The Army has begun building a new Humvee -- the 1151 model -- to find the balance between added armor and performance. That tactical vehicle will build armor into the chassis and base plate, leaving off the armored doors and some steel plating. The doors can be applied when the vehicle moves into a dangerous deployment, like Baghdad. But the vehicle can operate without them at higher speeds and with more maneuverability.
The Army has ordered more than 1,500 of the newly designed Humvees and will begin testing them in the next few months.
The current generation of up-armored Humvees cannot be lightened to move with ease at high speeds, one of the techniques employed in Iraq to reduce exposure of personnel to IEDs.
"They get bogged down" in the sand, said Army acquisition executive Brig. Gen. Jeffrey Sorenson, referring to the up-armored Humvees now required for use across Iraq and Afghanistan. "That's why we were reluctant to use them right away" in Iraq, in the early days of the occupation before the IED threat manifested in the fall of 2003.
At that point the requirement for armored Humvees took off, climbing from around 200 to more than 8,000, almost entirely comprised of add-on kits that can be affixed to the vehicles in the field. The requirement for add-on kits is now well more than 13,000.
The Marine Corps is also making available to commanders who request it underbody protection kits that provide extra protection from land mines or bombs left on the road.

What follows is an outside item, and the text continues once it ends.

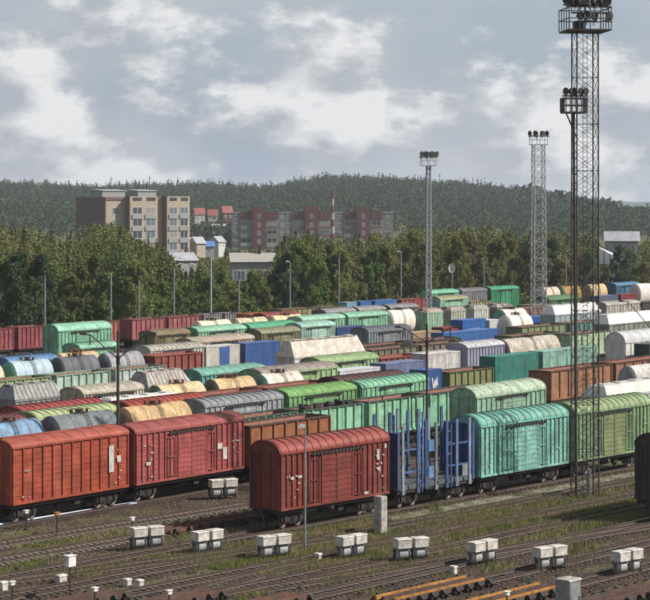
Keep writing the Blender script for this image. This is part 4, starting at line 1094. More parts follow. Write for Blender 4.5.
# ------------------------------------------------------------------ lattice masts
UNIT = {}
def unit_beam():
    if 'b' not in UNIT: UNIT['b'] = MB().box(-.5, .5, -.5, .5, 0, 1).mesh('brace')
    return UNIT['b']
def beam_obj(name, p, q, w, parent, mat):
    p, q = Vector(p), Vector(q); d = q - p
    me = cached(('unit', mat), lambda: unit_beam().copy())
    o = link(name, me, parent, mat)
    o.matrix_local = Matrix.Translation(p) @ d.to_track_quat('Z', 'Y').to_matrix().to_4x4() @ Matrix.Diagonal((w, w, d.length, 1))
    return o
def flood_mesh():
    mb = MB(); n = 12
    rings = [(.34, -.30), (.36, -.26), (.30, .05), (.16, .22), (0, .25)]
    vs_ = [(r*math.cos(2*math.pi*k/n), y, 1.35*r*math.sin(2*math.pi*k/n)) for r, y in rings for k in range(n)]
    mb.add(vs_, [(i*n+k, i*n+(k+1) % n, (i+1)*n+(k+1) % n, (i+1)*n+k) for i in range(4) for k in range(n)]); mb.add([(.33*math.cos(2*math.pi*k/n), -.28, 1.35*.33*math.sin(2*math.pi*k/n)) for k in range(n)], [tuple(range(n))[::-1]])
    mb.box(-.4, .4, .0, .06, -.62, -.45); mb.tube((0, 0, -.6), (0, 0, -1.0), .05, 5)
    return mb.mesh('floodlight')
def platform(t, zc, w, d, h, mat, y0=0, x0=0, rim=.05):
    mb = MB(); mb.box(x0-w, x0+w, y0-d, y0+d, zc-.1, zc+.04)
    link('platform', mb.mesh('platform'), t, mat)
    mb = MB()
    cs = [(x0-w, y0-d), (x0+w, y0-d), (x0+w, y0+d), (x0-w, y0+d)]
    for i in range(4):
        a, b = cs[i], cs[(i+1) % 4]
        for z in (h*.5, h): mb.tube((a[0], a[1], zc+z), (b[0], b[1], zc+z), rim, 5)
        for k in range(4):
            f = k/4; x, y = a[0]+(b[0]-a[0])*f, a[1]+(b[1]-a[1])*f; mb.tube((x, y, zc), (x, y, zc+h), rim, 5)
    link('railing', mb.mesh('railing'), t, mat)
def lattice(t, hbase, htop, wb, wt, n, mat, pw=.05, single=True, legw=.11):
    def at(z): f = (z-hbase)/(htop-hbase); return wb + (wt-wb)*f
    cs = [(-1, -1), (1, -1), (1, 1), (-1, 1)]
    for sx, sy in cs:
        beam_obj('leg', (sx*wb, sy*wb, hbase), (sx*wt, sy*wt, htop), legw, t, mat)
    zs = [hbase + (htop-hbase)*k/n for k in range(n+1)]
    mb = MB()
    for i in range(n):
        z0, z1 = zs[i], zs[i+1]; a, b = at(z0), at(z1)
        for k in range(4):
            p, q = cs[k], cs[(k+1) % 4]
            P0, Q0 = (p[0]*a, p[1]*a, z0), (q[0]*a, q[1]*a, z0); P1, Q1 = (p[0]*b, p[1]*b, z1), (q[0]*b, q[1]*b, z1)
            if single:
                beam_obj('brace', P0, Q1, pw, t, mat); beam_obj('brace', Q0, P1, pw, t, mat)
                if i % 3 == 0: beam_obj('crossbar', P0, Q0, pw*1.3, t, mat)
            else:
                mb.tube(P0, Q1, pw*.55, 4); mb.tube(Q0, P1, pw*.55, 4)
                if i % 2 == 0: mb.tube(P0, Q0, pw*.6, 4)
    if not single: link('bracing', mb.mesh('bracing'), t, mat)
fm = flood_mesh()
# tall mast on the right
p = ground(585, 496, GZ); sY = p.y/FX
t = thing('lattice_mast', 'tall dark lattice floodlight mast rising out of the top of the picture', 'lattice mast', (p.x, p.y, 0), .12)
hT = hgt(31, p.y)
lattice(t, GZ-.1, hT, 1.04, .98, 30, 'mast_paint', pw=.036, legw=.095)
platform(t, hT, 1.95, 1.95, 2.0, 'mast_paint', rim=.05)
for k, x in enumerate((-1.7, -1.05, -.4, .3, .95, 1.65)):
    for j, (dz, dy) in enumerate(((2.5, -1.8), (1.2, -1.6), (2.9, .9))):
        if j == 1 and k in (0, 4): continue
        f = link('floodlight', fm, t, 'steel_dark', loc=(x + .12*j, dy, hT+dz)); f.rotation_euler = (random.uniform(-.3, .1), 0, random.uniform(-.9, .9)); f.scale = (.95, .95, .85)
mb = MB(); mb.box(-1.7, 1.75, -1.85, -1.75, hT+1.4, hT+1.55); mb.box(-1.2, -.4, -1.2, -.2, hT, hT+.8); mb.tube((0, 0, hT), (0, 0, hT+4.4), .08, 6)
link('lamp_bar', mb.mesh('lamp_bar'), t, 'mast_paint')
h2 = hgt(113, p.y)
platform(t, h2, 1.05, .8, 1.25, 'mast_paint', y0=-1.3, x0=-1.35)
for k in range(5):
    f = link('floodlight', fm, t, 'steel_dark', loc=(-2.2+.45*k, -1.7, h2+1.85)); f.rotation_euler = (0, 0, random.uniform(-.6, .6)); f.scale = (.75, .75, .75)
mb = MB(); mb.tube((-2.1, -1.3, h2), (-1.05, -1.05, h2-2.2), .07, 5); mb.tube((-1.05, -1.05, 0), (-1.35, -1.2, h2), .12, 6); link('strut', mb.mesh('strut'), t, 'mast_paint')
mb = MB()
for x in (-.2, .2): mb.tube((x, 0, 0), (x, 0, hT), .03, 4)
for k in range(90): mb.tube((-.2, 0, .3+k*.45), (.2, 0, .3+k*.45), .03, 4) if .3+k*.45 < hT else None
link('ladder', mb.mesh('ladder'), t, 'mast_paint')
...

The standard add-on kits don't provide undercarriage protection, and there has been an increase in IEDs.
Up-armored Humvees are manufactured from the start to have thick ballistic glass and fully armored doors. There are some 8,000 in Iraq and Afghanistan, and the requirement continues to grow. Only one company, Armor Holdings, produces the armor used on the vehicle, a situation that keeps production down to around 550 a month, the generals said.

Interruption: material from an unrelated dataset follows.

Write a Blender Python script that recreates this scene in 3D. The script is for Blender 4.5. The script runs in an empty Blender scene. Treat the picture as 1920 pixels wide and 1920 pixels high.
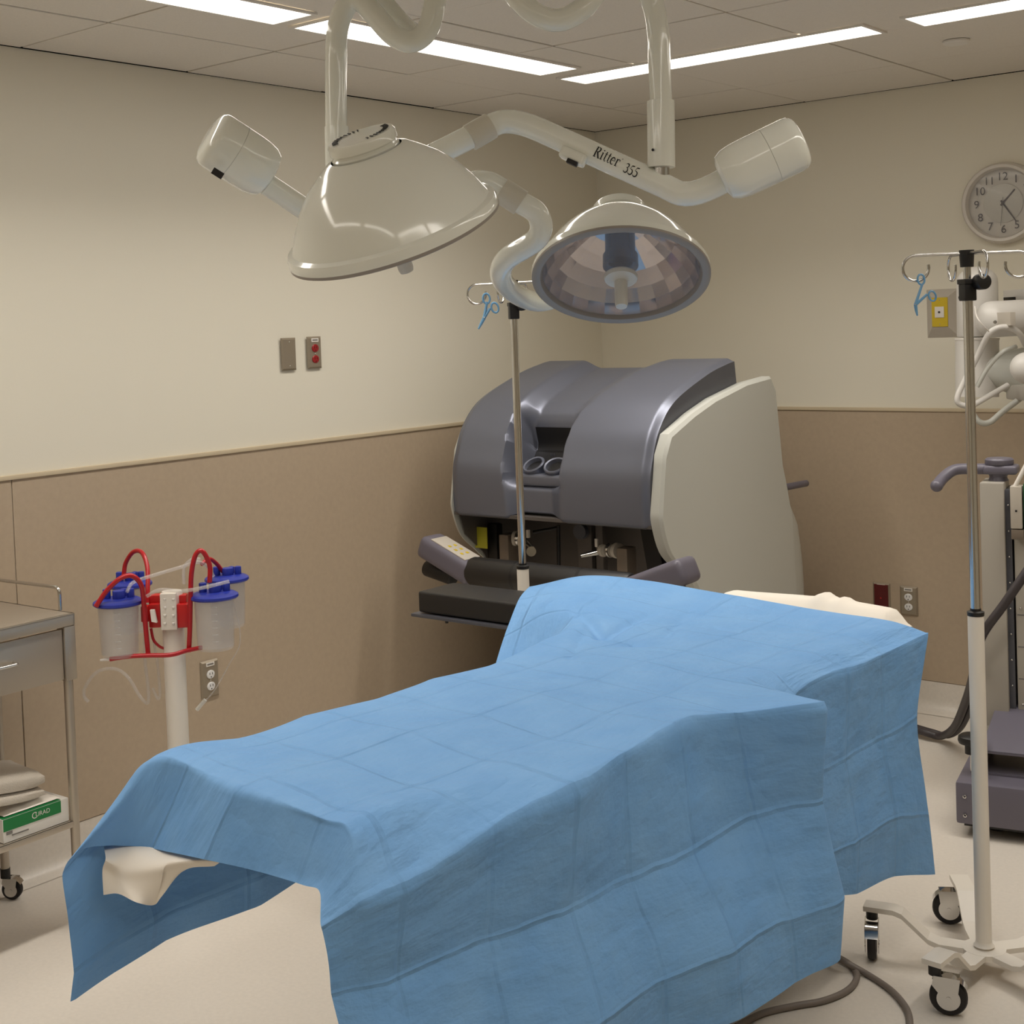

The military also uses a large number of standard Humvees that are plated after the fact with strap-on armor and often jerry-rigged in the field with additional protection like mesh netting and sand bags by troops.
The Marine Corps is in the process of upgrading nearly 7,300 Humvees with the most advanced armored kits -- just 12 percent of them are installed. It will also buy 498 manufactured up-armored Humvees of its own to be delivered from June to September. The Marine Corps has been primarily relying on up-armored Humvees borrowed from the other services for duty in Iraq.

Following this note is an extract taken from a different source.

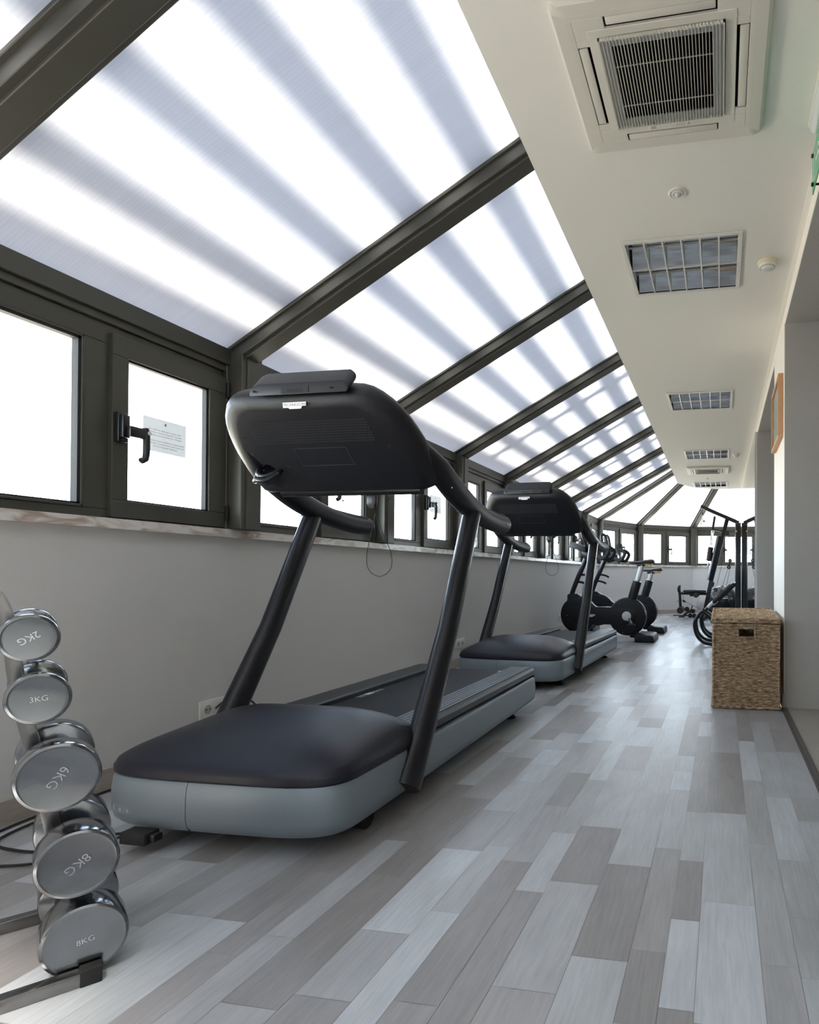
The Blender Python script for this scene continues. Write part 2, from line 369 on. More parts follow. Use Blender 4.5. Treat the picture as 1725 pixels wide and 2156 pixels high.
def post(k, c, d, nrm):
    # upright between window units, with a slimmer rebate on each side
    p = MB(); R = Matrix(((d.x,nrm.x,0),(d.y,nrm.y,0),(0,0,1)))
    p.box(Vector((c[0],c[1],1.405))+nrm*(-.02), (.125,.13,.81), R)
    p.box(Vector((c[0],c[1],1.40))+nrm*(.02), (.155,.08,.80), R)
    p.box(Vector((c[0],c[1],1.40))-nrm*(.055), (.07,.075,.80), R)
    trim(p.build('trim_%d' % (20+k), 'frame', None, bevel=.003, seg=1, smooth=False))
Ys = [1.236+1.21*k for k in range(-1, 8)]
dS, nS = Vector((0,1,0)), Vector((-1,0,0))
for i, y in enumerate(Ys): post(i, (WX, y+.065), dS, nS)
for i in range(len(Ys)-1): window((WX, Ys[i]+.13), dS, 1.08)
far = [((WX,Ys[-1]+.065),E8), (E8,E9), (E9,E10), (E10,E11)]
for p, q in far:
    d, n = outw(p, q); L = (Vector(q)-Vector(p)).length
    a = Vector((*p,0))+d*.065
    window((a.x,a.y), d, L-.13)
for i, (a, b, c) in enumerate((((WX,9),E8,E9),(E8,E9,E10),(E9,E10,E11),(E10,E11,(1.8,13.3)))):
    d1, n1 = outw(a, b); d2, n2 = outw(b, c); d = (d1+d2).normalized(); n = (n1+n2).normalized(); post(12+i, b, d, n)
# eave beams
ln = 40
def eave(p, q):
    global ln
    d, n = outw(p, q); m = MB(); a = Vector((*p,0)); b = Vector((*q,0)); u = (0,0,1)
    m.beam(a+n*.03+Vector((0,0,1.780)), b+n*.03+Vector((0,0,1.780)), .115, .072, u)
    m.beam(a+n*.03+Vector((0,0,1.730)), b+n*.03+Vector((0,0,1.730)), .085, .030, u)
    trim(m.build('trim_%d' % ln, 'frame', None, bevel=.002, seg=1, smooth=False)); ln += 1
for i in range(len(Ys)-1): eave((WX,Ys[i]+.09), (WX,Ys[i+1]+.04))
for p, q in far:
    d, n = outw(p, q); eave((p[0]+d.x*.03,p[1]+d.y*.03), (q[0]-d.x*.03,q[1]-d.y*.03))

# rafters and roof sheets
def Ek(k): return Vector((WX, 1.301+1.21*k, EAVE))
CT = CEIL+.078
def Ck(k): return Vector((-.742-.002*k, 1.165+1.163*k, CT))
raf = [(Ek(k), Ck(k)) for k in range(-1, 8)] + [(Vector((*E8,EAVE)),Vector((-.765,9.98,CT))), (Vector((*E9,EAVE)),Vector((-.70,11.16,CT))), (Vector((*E10,EAVE)),Vector((-.10,11.78,CT))), (Vector((*E11,EAVE)),Vector((.55,11.80,CT)))]
for i, (e, c) in enumerate(raf):
    d = (c-e).normalized(); nrm = Vector((0,0,1)); sd = d.cross(nrm).normalized(); upv = sd.cross(d).normalized()
    m = MB(); a = e-d*.06; b = c+d*.01
    m.beam(a, b, .130, .014, upv, drop=.006); m.beam(a, b, .106, .05, upv, drop=.034); m.beam(a,b,.070,.012,upv,drop=.064)
    m.beam(e-d*.12, b, .12, .03, upv, drop=-.03)
    trim(m.build('trim_%d' % (60+i), 'frame', None, bevel=.002, seg=1, smooth=False))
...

The Marine Corps is in the beginning stages of thinking about an entirely new vehicle that will combine both speed and protection for troops conducting stabilization operations like those in Iraq and Afghanistan, Catto told United Press International.
For its part, the Army is developing an experimental vehicle known as the Future Transport System, Sorenson said, which is expected to yield a prototype in 2007.
Lawrence Livermore National Laboratories has developed an armor kit for 5-ton trucks, which regularly ply the roads of Iraq carrying troops and supplies and have had, historically, the least amount of armor protection.
The new "Gun Truck" is based on the version used in the Vietnam War, according to Steve DeTeresa of Lawrence Livermore. It is designed to help armored Humvees protect convoys. The sides are armored with steel plates left over from the Stryker Combat Vehicle production line and topped with ballistic glass. The truck carries multiple machine guns that can repel simultaneous attacks from multiple directions.
The armor protection and the firepower far exceed the up-armored Humvee with its single machine gunner. There are just 31 built and deployed to Iraq. Each kit to turn a standard 5-ton truck into a Gun Truck costs about $40,000.